Benefiting from climate change? | The Jackal

24 Jul 2012

Benefiting from climate change?

Yesterday, the Otago Daily Times reported:

A severe drought in the United States is likely to push the prices of two key New Zealand commodities - dairy and beef - higher, rural economists say.

It may take some time, but the drought covering half of continental United States - the most widespread since 1956 - will have a big impact on prices, they said.

US Agriculture Secretary Tom Vilsack said last week that the US Department of Agriculture (USDA) had designated 1055 counties as disaster areas due to drought.

According to the most recent US Drought Monitor report, 88 per cent of America's corn and 87 percent of its soybean crops are in drought-stricken areas. The resulting increase in grain prices is threatening livestock and dairy operators with high input costs, Vilsack said.

The average temperature for the U.S. during June was 2.0°F above the 20th century average.
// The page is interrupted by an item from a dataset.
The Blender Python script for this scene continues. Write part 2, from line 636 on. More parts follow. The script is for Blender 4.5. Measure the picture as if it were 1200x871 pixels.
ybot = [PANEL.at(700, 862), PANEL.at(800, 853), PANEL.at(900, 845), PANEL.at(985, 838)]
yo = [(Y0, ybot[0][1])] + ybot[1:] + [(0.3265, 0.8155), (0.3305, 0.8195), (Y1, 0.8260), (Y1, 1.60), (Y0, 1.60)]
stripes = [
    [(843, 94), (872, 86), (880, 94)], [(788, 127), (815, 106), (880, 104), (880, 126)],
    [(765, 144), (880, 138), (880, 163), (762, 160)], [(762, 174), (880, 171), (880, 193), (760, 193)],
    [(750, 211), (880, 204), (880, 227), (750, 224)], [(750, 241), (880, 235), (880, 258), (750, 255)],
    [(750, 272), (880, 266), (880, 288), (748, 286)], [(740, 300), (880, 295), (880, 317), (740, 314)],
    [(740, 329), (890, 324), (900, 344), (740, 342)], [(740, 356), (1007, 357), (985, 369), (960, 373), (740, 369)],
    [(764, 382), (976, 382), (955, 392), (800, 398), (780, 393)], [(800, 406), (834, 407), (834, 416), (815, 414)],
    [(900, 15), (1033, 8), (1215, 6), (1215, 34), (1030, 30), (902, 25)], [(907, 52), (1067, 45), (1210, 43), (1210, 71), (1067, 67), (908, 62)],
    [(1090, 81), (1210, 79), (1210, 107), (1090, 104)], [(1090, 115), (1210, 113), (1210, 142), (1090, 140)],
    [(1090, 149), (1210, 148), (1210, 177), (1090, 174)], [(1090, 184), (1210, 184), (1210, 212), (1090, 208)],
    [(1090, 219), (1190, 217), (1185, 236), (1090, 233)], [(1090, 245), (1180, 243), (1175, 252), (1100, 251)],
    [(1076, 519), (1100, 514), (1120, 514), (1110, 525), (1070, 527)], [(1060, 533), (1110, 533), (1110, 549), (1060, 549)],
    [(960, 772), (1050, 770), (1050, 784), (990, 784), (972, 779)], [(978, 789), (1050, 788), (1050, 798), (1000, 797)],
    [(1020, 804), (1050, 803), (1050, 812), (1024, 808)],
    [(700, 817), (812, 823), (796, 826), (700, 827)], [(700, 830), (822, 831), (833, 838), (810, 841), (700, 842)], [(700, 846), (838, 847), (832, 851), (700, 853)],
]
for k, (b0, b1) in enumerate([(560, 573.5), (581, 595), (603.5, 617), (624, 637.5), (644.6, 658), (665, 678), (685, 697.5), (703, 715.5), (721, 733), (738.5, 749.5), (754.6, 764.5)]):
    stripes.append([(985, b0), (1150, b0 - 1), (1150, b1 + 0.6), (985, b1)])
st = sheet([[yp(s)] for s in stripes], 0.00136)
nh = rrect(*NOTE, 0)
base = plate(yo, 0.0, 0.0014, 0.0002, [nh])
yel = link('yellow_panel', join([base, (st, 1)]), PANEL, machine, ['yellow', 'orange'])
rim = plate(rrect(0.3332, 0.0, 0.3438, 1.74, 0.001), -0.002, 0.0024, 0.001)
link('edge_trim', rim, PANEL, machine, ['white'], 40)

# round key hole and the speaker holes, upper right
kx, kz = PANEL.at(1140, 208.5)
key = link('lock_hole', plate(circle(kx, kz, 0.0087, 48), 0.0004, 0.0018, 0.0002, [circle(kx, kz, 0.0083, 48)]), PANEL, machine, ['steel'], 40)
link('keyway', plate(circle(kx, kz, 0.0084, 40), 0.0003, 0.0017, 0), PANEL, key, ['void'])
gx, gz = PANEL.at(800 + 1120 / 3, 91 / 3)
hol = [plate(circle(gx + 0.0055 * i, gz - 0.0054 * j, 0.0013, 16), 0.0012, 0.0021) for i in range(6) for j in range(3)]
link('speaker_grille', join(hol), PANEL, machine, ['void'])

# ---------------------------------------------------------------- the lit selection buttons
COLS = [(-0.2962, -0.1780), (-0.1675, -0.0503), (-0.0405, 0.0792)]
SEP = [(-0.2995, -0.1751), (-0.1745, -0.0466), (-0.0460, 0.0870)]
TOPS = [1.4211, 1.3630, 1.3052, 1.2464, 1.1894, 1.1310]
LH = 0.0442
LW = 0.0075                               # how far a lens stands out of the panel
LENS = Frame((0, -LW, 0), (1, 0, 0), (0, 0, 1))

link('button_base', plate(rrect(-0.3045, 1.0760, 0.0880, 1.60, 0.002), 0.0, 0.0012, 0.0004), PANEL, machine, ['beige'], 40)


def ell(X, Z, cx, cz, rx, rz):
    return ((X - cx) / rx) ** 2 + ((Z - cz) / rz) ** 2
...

The June temperatures contributed to the warmest 12-month period the nation has experienced since record keeping began in 1895.

Being that the US drought could trigger a repeat of the global food crisis, there really is no silver lining here... Especially when you consider one of the main causes. Climate change is undoubtedly affecting the worlds environment and causing more extreme weather events.

For instance just this week a torrential downpour killed 37 in Chinas capital, and more storms are set to hit the southwest of China with Tropical storm Vincente arriving in Guangdong and Hainan provinces today. Preliminary estimations already put flood and economic losses at 10bn yuan (NZ$1,986 million).

Scientists at the National Oceanic and Atmospheric Administration (NOAA) and the Cooperative Institute for Research in Environmental Sciences (CIRES) recently found that climate change from greenhouse gases had caused half the increased dryness in the Mediterranean region.

"The magnitude and frequency of the drying that has occurred is too great to be explained by natural variability alone," they said.

It would be foolish to think New Zealand is somehow impervious to the effects of anthropomorphic climate change, and that we can somehow benefit from the misfortune of other countries. After all, carbon molecules carry no passport, and it's only a matter of time before New Zealand experiences a severe weather event of its own.